Fifty years ago, in a way that Charlemagne, Voltaire, William Penn and William Gladstone, the early advocates of European unity, could only dream, a united Europe became a reality.

War, time and again, interrupted the pursuit of that objective.

Continued civil war across the continent, across the centuries, pitted French against Germans, British against Italians, Czechs against Poles, Serbs against Austrians and Spaniards against Spaniards, reaching dreadful climaxes in the two world wars.

As Jan Morris wrote in her “Fifty Years of Europe”, “great cities lay in ruin, bridges were broken, roads and railways were in chaos. Conquerors from East and West flew their ensigns above the seats of old authority, and proud populations would do almost anything for a pack of cigarettes or some nylon stockings. Europe was in shock, powerless, discredited and degraded”.

Over the ages, no other continent has been the scene of so much war.

Many, if not most, of that generation wondered in 1945 if they would ever see Europe again in any state of grace or glory, much less unified.

The fact that the urge to bury the hatchet and forge common institutions has come so far in such a short time against such a background is, arguably for the world as a whole, the 20th century’s greatest political achievement. (Following the Declaration of Independence, it took the US nearly 90 years to establish a fully mature common currency; Europe has travelled the same course in 40 years.)

Yet, this astonishing and triumphant success begs questions: What is the glue that holds it all together? After all what is Europe?

Geographically, it is no more than a peninsula protruding from the land mass of Asia.

Culturally, it has always been a potage of languages, peoples and traditions.

Politically, it is a moveable feast of the 35 sovereign states in post-Iron Curtain Europe — nine have been created or resurrected since World War II.

Indeed, it is religion, not politics nor the single market or monetary union, that through the ages has made Europe one, held it together through its vicissitudes and bloody wars (many, tragically, of religious origin) and provided the common basic morality and common identity that made the EU, makes a single currency workable, the Schengen agreement making passport-free travel possible inside most of Europe today and political union a tangible, if still hotly debated goal tomorrow.

Broadcasting to a defeated Germany in 1945, poet T.S. Elliot reminded his audience that despite the war and “the closing of Europe’s mental frontiers because of an excess of nationalism, it is in Christianity that our arts have developed, it is in Christianity that the laws of Europe — until recently — have been rooted. An individual European may not believe the Christian faith is true; and yet what he says, and makes, and does, will depend on the Christian heritage for its meaning”.

Of course, today one can ask what do contemporary European cults of finance, sports, TV, pop culture, eroticism and Ryanair flying wherever it wants have to do with a Christian heritage.

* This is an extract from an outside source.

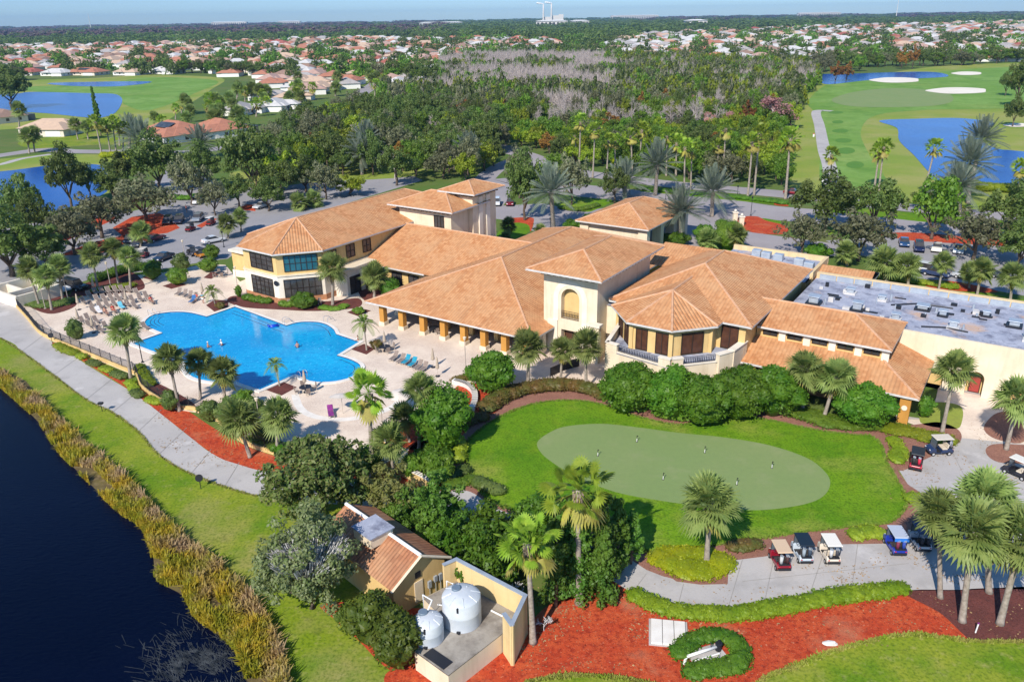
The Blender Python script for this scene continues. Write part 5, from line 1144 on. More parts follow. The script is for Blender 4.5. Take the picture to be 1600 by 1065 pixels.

Nevertheless, the fact is that through changing fashions, through wars big and small, the idea of Europe that persists is essentially Christian — unity of principles and peace in relationships.

On its own, economic self-interest would never have created the EU and, more recently, monetary union.

Economic, legal social and monetary union have been driven all along by men and women who were essentially idealistic and visionary.

From Jean Monnet, the founder of modern Europe, to Helmut Schmidt, Valery Giscard d’Estaing, Francois Mitterand and Helmut Kohl, the founders and creators of the EU and the euro, the urge to remove the causes of belligerency and to form institutions that would further the development of a common democracy has been a central purpose.

Europe is not first and foremost a political concept or a financial convenience. It is an ideal.

Thus, it will never be complete. We will work at it all our lives, as will future generations.

 

The Britons’ decision not to pull out now can only happen if the university-trained elite together with the leadership of the pro-European trade unions (most of them) educate the public on the history and the ideals of Europe.